I’m pretty sure my articles contain some grammar mistake, or a few spelling errors, even though I’m using spell check. But what I mean with improper use of language is making at the moment you start stringing words together to make meaning that doesn’t make sense. Let me start of, right away with a common phrase as example:
“Are you sure?”
If the person who asks this wants an intellectual answer, he’d almost certainly get a ‘no’ in reply. You see, when you ask me whether the train leaves at 12:15 and whether I’m sure, I can only reply something like ‘no’, ‘negative’ or ‘I am not sure’. Call me a precisian, but there are simply a lot of factors in play, how on earth can I be sure the train does actually leave at 12:15? And if you ask me if I’m ‘for sure’ attending to Friday’s after party, again, I can only say no. Again, external factors. I could be rushed over by a semitruck in half an hour or aliens may kick in my front door and kidnap me and take me to their weird freaky planet.
I know it’s a little bit far fetched but the words are designed this way. They have a meaning. Sure means ‘without doubt’.
Example:
“Chicken meat is only good for you in proper doses.”
Congrats! 10 words stringed together and no meaning to it! Because ‘proper dose’ is a relative term and it could mean anything. It ranges from zero to infinite. And that includes every ‘dose’ I can think of unless of course, there is a dimension I am unaware of.
Example:
“Your hair is perfect! But I’d only move this tuft of hair behind your ear.”

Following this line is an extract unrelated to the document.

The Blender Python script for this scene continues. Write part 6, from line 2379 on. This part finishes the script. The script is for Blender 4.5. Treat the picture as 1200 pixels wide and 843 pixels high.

If it’s perfect, you can change nothing to improve it. For something to be perfect, it must actually be of maximum quality. Yet people use this word so often when things are flawed.
Example:
“I’m use T9 to send text messages.”
Wrong. You use T9 to type text messages, not to send them. I know what you tried to say, but you failed.
To conclude:
So yes, when you use improper language I understand what you where trying to say, but in a way you failed. My integrity forces me to give an answer in reply based on the question you asked, not what you meant to ask. Words have a meaning that is bound to them. And you don’t change that meaning only because you failed to make sense.